London Newton’s research titled “Does It Help, Hurt or Something Else? The Effect of a Something Else Response Alternative on Children’s Performance on Forced-Choice Questions,” is published in the August issue of the American Psychological Association journal Psychology, Public Policy and the Law. She co-authored the article with graduate students Ashley Hall and Nicole Lytle, who have since received their PhDs in developmental psychology from UT.

London Newton’s Developmental Psychology Lab studies the best practices in interviewing child witnesses, and she has provided expert testimony on the subject, with her work cited twice by the United States Supreme Court.

“Interviewing young children, particularly those preschool-aged, can be a challenge because of their limited communication skills and the fact that they do not resist answering false and unanswerable questions,” London Newton said.

“While providing children choices increases the probability that the child will answer the questions, those answers are too often inaccurate,” she said. “That is especially true if children are asked a question but none of the answer choices provided are accurate because children generally do not reply that they do not know.”

That presents a challenge because child abuse professionals argue that answers to open-ended prompts are too sparse and so forced-choice questions are needed, but it is not possible for those professionals to always be sure that one of the choices they are giving the child is true, London Newton said.

For her latest study, London Newton and her research team interviewed 94 children ages 3 to 5 years old. The children had participated in a 20-minute event in which a research assistant touched children on different public locations of their body, such as the elbow, and asked them to show on a doll or drawing where they were touched.
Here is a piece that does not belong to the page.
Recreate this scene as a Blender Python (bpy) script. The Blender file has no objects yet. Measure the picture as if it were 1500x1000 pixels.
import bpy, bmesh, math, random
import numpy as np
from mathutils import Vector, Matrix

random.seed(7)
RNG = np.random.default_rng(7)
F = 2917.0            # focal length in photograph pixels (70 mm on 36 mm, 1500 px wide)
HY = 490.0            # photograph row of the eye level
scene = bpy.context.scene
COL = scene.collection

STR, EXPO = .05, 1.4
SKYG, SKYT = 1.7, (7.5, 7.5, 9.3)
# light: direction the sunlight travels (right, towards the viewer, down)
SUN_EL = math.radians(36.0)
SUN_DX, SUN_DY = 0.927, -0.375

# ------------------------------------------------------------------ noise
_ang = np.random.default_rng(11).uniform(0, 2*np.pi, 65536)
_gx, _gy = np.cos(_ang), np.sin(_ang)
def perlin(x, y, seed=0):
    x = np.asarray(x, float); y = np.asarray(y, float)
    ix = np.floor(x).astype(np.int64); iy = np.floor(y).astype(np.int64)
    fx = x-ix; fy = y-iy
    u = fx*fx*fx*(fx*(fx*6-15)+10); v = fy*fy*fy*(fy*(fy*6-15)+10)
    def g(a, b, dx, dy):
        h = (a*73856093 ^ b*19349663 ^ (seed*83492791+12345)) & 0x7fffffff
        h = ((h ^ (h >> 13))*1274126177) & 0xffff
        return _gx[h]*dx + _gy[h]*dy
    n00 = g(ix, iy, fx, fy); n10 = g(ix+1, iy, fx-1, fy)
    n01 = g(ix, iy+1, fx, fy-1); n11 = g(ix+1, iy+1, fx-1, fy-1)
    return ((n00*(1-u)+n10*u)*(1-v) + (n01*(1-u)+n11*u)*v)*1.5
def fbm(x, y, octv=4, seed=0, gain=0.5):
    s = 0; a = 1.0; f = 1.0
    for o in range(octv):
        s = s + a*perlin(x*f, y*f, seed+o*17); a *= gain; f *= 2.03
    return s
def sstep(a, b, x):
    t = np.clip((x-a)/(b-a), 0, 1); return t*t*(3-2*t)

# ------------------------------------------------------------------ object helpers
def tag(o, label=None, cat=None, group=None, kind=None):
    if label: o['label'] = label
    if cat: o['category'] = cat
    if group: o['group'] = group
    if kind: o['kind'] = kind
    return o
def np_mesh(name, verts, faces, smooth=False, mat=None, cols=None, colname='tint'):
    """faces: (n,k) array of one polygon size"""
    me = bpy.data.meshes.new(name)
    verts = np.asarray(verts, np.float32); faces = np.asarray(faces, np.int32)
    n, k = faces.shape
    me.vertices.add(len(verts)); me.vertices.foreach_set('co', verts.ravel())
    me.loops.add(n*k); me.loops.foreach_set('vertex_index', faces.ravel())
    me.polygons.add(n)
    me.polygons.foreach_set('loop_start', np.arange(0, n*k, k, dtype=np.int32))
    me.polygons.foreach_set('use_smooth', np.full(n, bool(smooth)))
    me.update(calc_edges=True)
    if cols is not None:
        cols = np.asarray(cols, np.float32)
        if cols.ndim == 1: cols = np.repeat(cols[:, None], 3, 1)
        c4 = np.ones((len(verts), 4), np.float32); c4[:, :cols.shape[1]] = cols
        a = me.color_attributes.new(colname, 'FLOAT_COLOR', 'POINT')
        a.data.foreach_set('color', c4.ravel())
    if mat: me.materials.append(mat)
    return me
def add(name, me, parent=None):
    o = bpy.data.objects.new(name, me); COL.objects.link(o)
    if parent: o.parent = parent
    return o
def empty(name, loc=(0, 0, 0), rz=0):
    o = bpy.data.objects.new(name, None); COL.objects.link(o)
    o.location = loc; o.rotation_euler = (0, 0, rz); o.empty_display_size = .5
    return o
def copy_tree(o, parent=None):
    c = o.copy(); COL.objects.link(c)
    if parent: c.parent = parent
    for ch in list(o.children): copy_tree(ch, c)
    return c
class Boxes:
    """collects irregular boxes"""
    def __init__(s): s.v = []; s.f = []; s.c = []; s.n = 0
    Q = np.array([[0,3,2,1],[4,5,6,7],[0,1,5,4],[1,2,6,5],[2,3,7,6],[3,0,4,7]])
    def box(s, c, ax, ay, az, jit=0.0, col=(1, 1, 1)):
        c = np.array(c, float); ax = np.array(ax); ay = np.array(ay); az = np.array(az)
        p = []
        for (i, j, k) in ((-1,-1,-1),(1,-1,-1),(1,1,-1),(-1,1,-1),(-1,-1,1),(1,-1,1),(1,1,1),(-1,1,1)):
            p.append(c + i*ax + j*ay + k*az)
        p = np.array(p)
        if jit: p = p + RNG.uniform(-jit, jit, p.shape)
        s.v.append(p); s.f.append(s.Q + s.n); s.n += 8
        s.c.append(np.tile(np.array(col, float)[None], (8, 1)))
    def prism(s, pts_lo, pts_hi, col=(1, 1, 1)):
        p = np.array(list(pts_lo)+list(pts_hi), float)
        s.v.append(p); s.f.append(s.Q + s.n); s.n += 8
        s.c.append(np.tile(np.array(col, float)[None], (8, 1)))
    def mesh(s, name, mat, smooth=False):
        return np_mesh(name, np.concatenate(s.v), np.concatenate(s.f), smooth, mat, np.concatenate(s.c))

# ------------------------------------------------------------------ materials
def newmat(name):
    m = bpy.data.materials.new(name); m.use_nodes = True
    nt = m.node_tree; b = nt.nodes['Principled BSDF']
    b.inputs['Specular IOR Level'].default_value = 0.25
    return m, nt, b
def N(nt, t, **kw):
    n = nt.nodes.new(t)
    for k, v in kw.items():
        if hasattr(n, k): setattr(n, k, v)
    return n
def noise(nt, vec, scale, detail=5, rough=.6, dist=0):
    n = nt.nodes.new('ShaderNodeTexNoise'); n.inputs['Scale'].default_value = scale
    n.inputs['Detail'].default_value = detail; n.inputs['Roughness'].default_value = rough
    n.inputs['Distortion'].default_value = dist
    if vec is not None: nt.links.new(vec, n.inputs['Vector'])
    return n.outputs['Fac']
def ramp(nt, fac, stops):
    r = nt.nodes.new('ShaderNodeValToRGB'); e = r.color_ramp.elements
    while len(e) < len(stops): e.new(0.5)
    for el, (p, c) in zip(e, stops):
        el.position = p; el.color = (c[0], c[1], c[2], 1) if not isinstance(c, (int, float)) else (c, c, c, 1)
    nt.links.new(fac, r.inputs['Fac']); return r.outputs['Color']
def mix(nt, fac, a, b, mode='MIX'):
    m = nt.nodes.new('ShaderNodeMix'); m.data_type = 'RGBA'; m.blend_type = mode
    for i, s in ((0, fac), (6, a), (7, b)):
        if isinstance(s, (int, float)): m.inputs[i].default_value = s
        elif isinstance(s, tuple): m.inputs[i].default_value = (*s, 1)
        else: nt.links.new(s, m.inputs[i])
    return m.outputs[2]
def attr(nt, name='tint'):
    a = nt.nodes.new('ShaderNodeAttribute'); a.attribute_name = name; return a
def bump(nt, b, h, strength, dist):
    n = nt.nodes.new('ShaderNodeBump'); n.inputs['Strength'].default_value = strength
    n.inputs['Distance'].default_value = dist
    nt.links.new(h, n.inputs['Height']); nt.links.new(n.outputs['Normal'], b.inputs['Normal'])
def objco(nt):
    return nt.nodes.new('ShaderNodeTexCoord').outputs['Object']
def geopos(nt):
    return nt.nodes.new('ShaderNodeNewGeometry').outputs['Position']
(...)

Then after a one-week delay, the children were interviewed about that event with a series of questions in which half the participants were asked standard questions with two choices and the others were asked questions with those two choices and also given the something else option.

The researchers found that the addition of the something else option did not improve the accuracy of responses. This was the case for all three types of questions asked — true questions in which the correct answer was present, false questions in which no correct answer was provided, and unanswerable questions that require speculation, for example, is red heavier than yellow?

“Our research supports additional work in this field that shows that the most developmentally appropriate way to pose questions to young children is to avoid forced-choice options as much as possible,” London Newton said. “One of the biggest dangers of including a something else alternative is that it may incorrectly give the interviewers more confidence that the response is accurate. Our findings support that asking open-ended questions is the best approach to interviewing young children.”